本連載は、未経験の人でもUMLを使いこなせるようになることを最終目標として、UMLについてゼロから解説しています。今回も前回に引き続き、架空の宅配便会社「まいにち宅配便」の配達予約システムの開発プロジェクトを題材に、設計のためのクラス図で用いるUMLの要素について解説します。
前回、設計のためのクラス図で用いるUMLの要素として、「属性の型」と「操作」について説明しました。今回は、操作を定義する際に用いる「可視性」という要素について説明します。
可視性
UMLの要素「可視性」は、オブジェクト指向言語ではアクセス制御子とも呼ばれます。
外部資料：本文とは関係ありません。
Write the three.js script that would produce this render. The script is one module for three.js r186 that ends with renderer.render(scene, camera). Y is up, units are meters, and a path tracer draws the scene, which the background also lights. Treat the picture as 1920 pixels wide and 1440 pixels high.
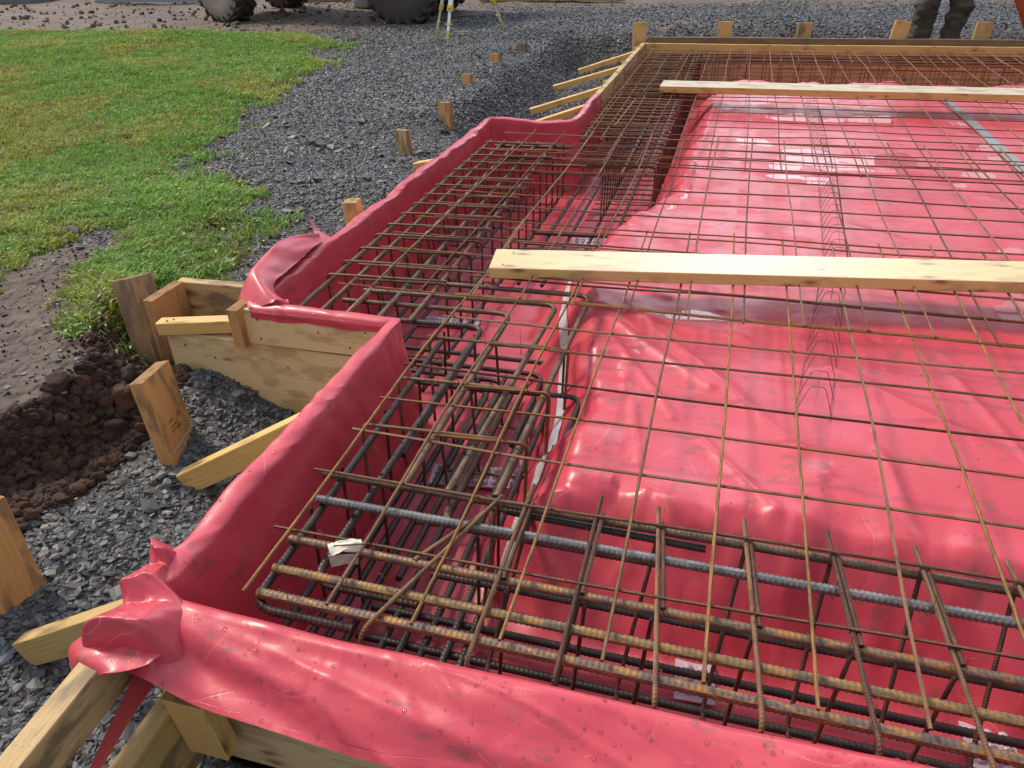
import * as THREE from 'three';
import { mergeGeometries, mergeVertices, toCreasedNormals } from 'three/addons/utils/BufferGeometryUtils.js';
import { MarchingCubes } from 'three/addons/objects/MarchingCubes.js';
import { ConvexGeometry } from 'three/addons/geometries/ConvexGeometry.js';

// ---------------------------------------------------------------- camera, sky, sun, exposure
const scene = new THREE.Scene();
const camera = new THREE.PerspectiveCamera(54.04, 4 / 3, 0.05, 500);
camera.position.set(0.92991, 1.24513, 1.18558);
camera.rotation.order = 'YXZ';
camera.rotation.set(-0.5502, 0.28939, -0.0327);
scene.add(camera);
const renderer = new THREE.WebGLRenderer({ antialias: true });
renderer.setSize(1024, 768);
renderer.toneMapping = THREE.LinearToneMapping;
renderer.toneMappingExposure = 1.0;
renderer.shadowMap.enabled = true;
const SUN = new THREE.Vector3(-0.62, 0.74, -0.40).normalize();

// ---------------------------------------------------------------- random numbers and noise
function rng(seed) { let s = seed | 0; return () => { s = (s + 0x6d2b79f5) | 0; let t = Math.imul(s ^ (s >>> 15), 1 | s); t = (t + Math.imul(t ^ (t >>> 7), 61 | t)) ^ t; return ((t ^ (t >>> 14)) >>> 0) / 4294967296; }; }
const HN = new Float32Array(65536); { const r = rng(77); for (let i = 0; i < 65536; i++) HN[i] = r(); }
const hash2 = (x, y) => HN[((x * 73 + y * 19349 + ((x * y) & 255) * 7) & 65535)];
function noise(x, y) {
  const xi = Math.floor(x), yi = Math.floor(y), fx = x - xi, fy = y - yi, u = fx * fx * (3 - 2 * fx), v = fy * fy * (3 - 2 * fy);
  const a = hash2(xi, yi), b = hash2(xi + 1, yi), c = hash2(xi, yi + 1), d = hash2(xi + 1, yi + 1);
  return a + (b - a) * u + (c - a) * v + (a - b - c + d) * u * v;
}
function fbm(x, y, o = 4) { let s = 0, a = 0.5, n = 0; for (let i = 0; i < o; i++) { s += a * noise(x, y); n += a; x = x * 2.03 + 17.1; y = y * 2.03 + 5.7; a *= 0.5; } return s / n; }
const clamp = (x, a = 0, b = 1) => Math.min(b, Math.max(a, x));
const smooth = (a, b, x) => { const t = clamp((x - a) / (b - a)); return t * t * (3 - 2 * t); };
const mix = (a, b, t) => a + (b - a) * t;
const V = (x, y, z) => new THREE.Vector3(x, y, z);
function sdPoly(P, x, z) {   // negative inside
  let d = 1e9, s = 1;
  for (let i = 0, j = P.length - 1; i < P.length; j = i++) {
    const [ax, az] = P[i], [bx, bz] = P[j], ex = bx - ax, ez = bz - az, wx = x - ax, wz = z - az;
    const t = clamp((wx * ex + wz * ez) / (ex * ex + ez * ez)), qx = wx - ex * t, qz = wz - ez * t;
    d = Math.min(d, qx * qx + qz * qz);
    if ((az > z) !== (bz > z) && x < ((bx - ax) * (z - az)) / (bz - az) + ax) s = -s;
  }
  return s * Math.sqrt(d);
}

// sky: bright broken overcast, veiled sun glow plus brighter lobe added ahead for plank glare
{
  const W = 512, H = 256, data = new Float32Array(W * H * 4);
  for (let j = 0; j < H; j++) for (let i = 0; i < W; i++) {
    const ph = ((i + 0.5) / W - 0.5) * 2 * Math.PI, el = ((j + 0.5) / H - 0.5) * Math.PI;
    const x = Math.cos(el) * Math.cos(ph), y = Math.sin(el), z = Math.cos(el) * Math.sin(ph);
    const c = clamp(x * SUN.x + y * SUN.y + z * SUN.z, -1, 1), a = Math.acos(c);
    const yy = Math.max(y, 0.02) + 0.25, n = fbm(x / yy * 1.6 + 9, z / yy * 1.6 + 4, 5);
    const cloud = smooth(0.36, 0.6, n);
    const a2 = Math.acos(clamp(-0.9 * z + 0.42 * y + 0.02 * x, -1, 1));
    let L = 0.60 + 0.45 * Math.exp(-a * a / 0.9) + 0.8 * Math.exp(-a * a / 0.16) + 3.8 * Math.exp(-a2 * a2 / 0.04);
    L *= mix(0.62, 1, smooth(0.05, 0.34, y));
    L *= mix(0.78, 1.2, cloud);
    const g = smooth(-0.02, 0.12, y);
    const r = mix(0.72, 1.0, cloud), gg = mix(0.86, 1.0, cloud), bb = mix(1.12, 1.03, cloud);
    const o = (j * W + i) * 4;
    data[o] = mix(0.16, L * r, g); data[o + 1] = mix(0.16, L * gg, g); data[o + 2] = mix(0.15, L * bb, g); data[o + 3] = 1;
  }
  const t = new THREE.DataTexture(data, W, H, THREE.RGBAFormat, THREE.FloatType);
  t.mapping = THREE.EquirectangularReflectionMapping; t.magFilter = t.minFilter = THREE.LinearFilter; t.wrapS = THREE.RepeatWrapping; t.needsUpdate = true;
  scene.background = t; scene.environment = t;
}
const sun = new THREE.DirectionalLight(0xffefd8, 3.3);
sun.position.copy(SUN).multiplyScalar(30); sun.castShadow = true; sun.shadow.radius = 21; sun.shadow.mapSize.set(4096, 4096);
Object.assign(sun.shadow.camera, { left: -16, right: 10, top: 14, bottom: -14, near: 1, far: 80 });
scene.add(sun, sun.target); sun.target.position.set(0, 0, -4);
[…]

可視性はクラスが保有する属性、関連端、操作を参照して呼び出しできるクラスを制限するための仕組みであり、保守性が高いクラスを作るために使います。
図1に示したように、UMLには異なる意味を有する4種類の可視性があります。これらは、実際に用いるオブジェクト指向言語のアクセス制御子と対応付けて使います。
表記法 |
読み方 |
意味 |
---|---|---|
+ |
パブリック |
他のすべてのクラスからアクセスできる |
# |
プロテクテッド |
自クラスやそのサブクラスからアクセスできる |
~ |
パッケージ |
同じパッケージ内のクラスからアクセスできる |
= |
プライベート |
自クラスからアクセスできる |
抽象クラス/インタフェース
オブジェクト指向言語には「抽象クラス」や「インタフェース」というソフトウェアの保守性や再利用性を高めるための仕組みがありますが、UMLにも同様の要素があります。詳細設計時には、設計モデルを作成しながら何を抽象クラスやインタフェースに任せるかについて検討します。
依存
筆者はここ10年、Webアプリケーションの開発に携わってきましたが、クラスの属性にオブジェクトを保有する設計を見かけたことはあまりありません。必要になったらその都度FactoryクラスやDIコンテナからオブジェクトを取得し、不要になったらすぐ手放すといった設計がほとんどです。後者のように、一時的に使うオブジェクト(クラス)を設計モデルで表現する場合は「依存」で表現します。